Some warning signs of abuse in the home or in a relationship include:
Pushing for quick involvement:
Comes on strong, claiming, “I’ve never felt loved like this by anyone.”Blaming others for problems or mistakes:
It’s always someone else’s fault when anything goes wrong.Making others responsible for his or her feelings:
The abuser says, “You make me angry,” instead of “I am angry,” or says, “You’re hurting me by not doing what I tell you.”Jealousy:
Excessively possessive; calls constantly or visits unexpectedly; prevents you from going to work because “you might meet someone.”
Unrealistic expectations:
Expects you to be the perfect mate and meet his or her every need.
Threats of violence:
Says things like, “I’ll break your neck,” or “I’ll kill you,” and then dismisses them with, “I didn’t really mean it.”
Past battering:
Admits to hitting a mate in the past, but says the person “made” him (or her) do it.
Rigid roles:
Expects you to serve, obey and remain at home.
Hypersensitivity:
Is easily insulted, claiming hurt feelings when he or she is really mad.
Controlling Behavior:
Interrogates you intensely (especially if you’re late) about whom you talked to and where you were; keeps all the money; insists you ask permission to do anything.
Verbal abuse:
Constantly criticizes or says blatantly cruel, hurtful things, degrades, curses, calls you ugly names.
Sudden mood swings:
Switches from sweet to violent in minutes.

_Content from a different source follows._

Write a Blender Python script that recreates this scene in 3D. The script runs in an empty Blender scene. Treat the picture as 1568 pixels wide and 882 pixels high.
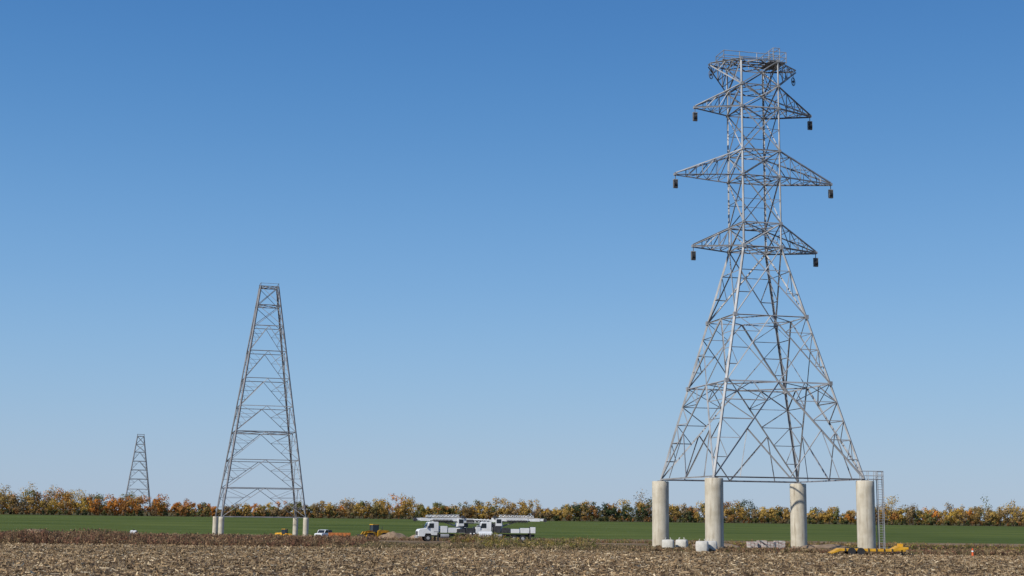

Controlling behaviors using social media or technology:
Cyberstalking and creeping your online profile.
Use of force during sex:
Enjoys throwing you down or holding you down against your will during sex.
Cruelty to animals or children:
Kills or punishes animals brutally. Also, may expect children to do things that are far beyond their ability (whips a 3-year-old for wetting a diaper) or may tease them until they cry.